Un protocole commun pourrait agréger les données de la SEV, celles des collectivités et des services de l’État, en intégrant un suivi écologique de référence. Avec un pilotage par un organisme tiers, ce format renforcerait la confiance et faciliterait l’ajustement des autorisations si des seuils de sécurité hydrique étaient franchis.
Sur la communication, l’enjeu pour la SEV est d’éviter un dialogue de sourds en explicitant sa stratégie hydrique, ses points de contrôle et ses limites. Sur le plan industriel, les marges de manœuvre existent, mais elles doivent être qualifiées techniquement et lisibles pour les parties prenantes.

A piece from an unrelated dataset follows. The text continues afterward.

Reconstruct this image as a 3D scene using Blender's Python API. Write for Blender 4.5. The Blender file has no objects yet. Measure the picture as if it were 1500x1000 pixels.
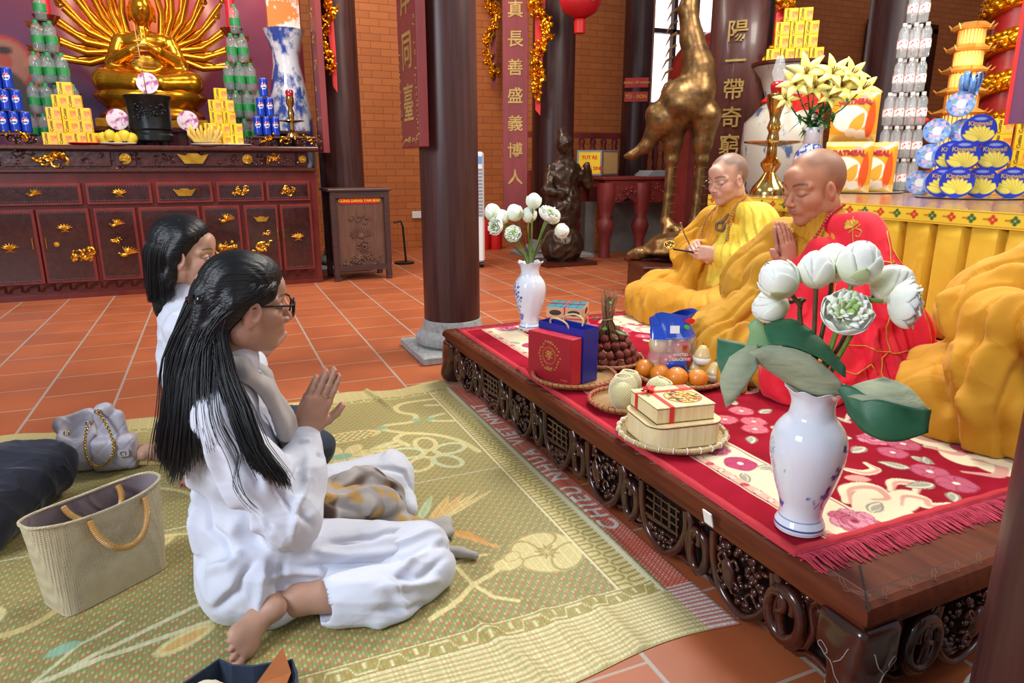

Repères nationaux sur les prélèvements d’eau
Les prélèvements d’eau douce en France ont diminué depuis le début des années 2000, avec une répartition entre agriculture, eau potable, énergie et industrie qui varie selon les territoires et les saisons. Cette tendance nationale, documentée par les services publics, irrigue les arbitrages des préfets au niveau local (notre-environnement.gouv.fr).
Vers un arbitrage renforcé à volvic : points clés à surveiller en 2026
Le rejet du référé ne clôt pas le débat. Le jugement au fond attendu en 2026 devra trancher sur la solidité juridique de l’arrêté d’avril 2025, à l’aune des données hydrologiques et des impacts environnementaux versés au dossier. Les associations, déboutées en urgence, pourront affiner leurs arguments, tandis que l’État et la SEV devront documenter plus finement la proportionnalité des paramètres retenus.
Au-delà du cas d’espèce, ce contentieux éclaire une tendance lourde : la priorisation de l’eau devient une question économique et sociale, autant qu’écologique. À Volvic, la réponse durable passera par un compromis éclairé par des données partagées, et par des arbitrages capables d’évoluer au rythme des étiages et des preuves.
Entre contraintes hydriques, droit administratif et enjeux industriels, le dossier Volvic révèle une bataille de chiffres et de preuves où l’équilibre des usages, s’il est possible, devra se construire à la mesure de la ressource et non l’inverse.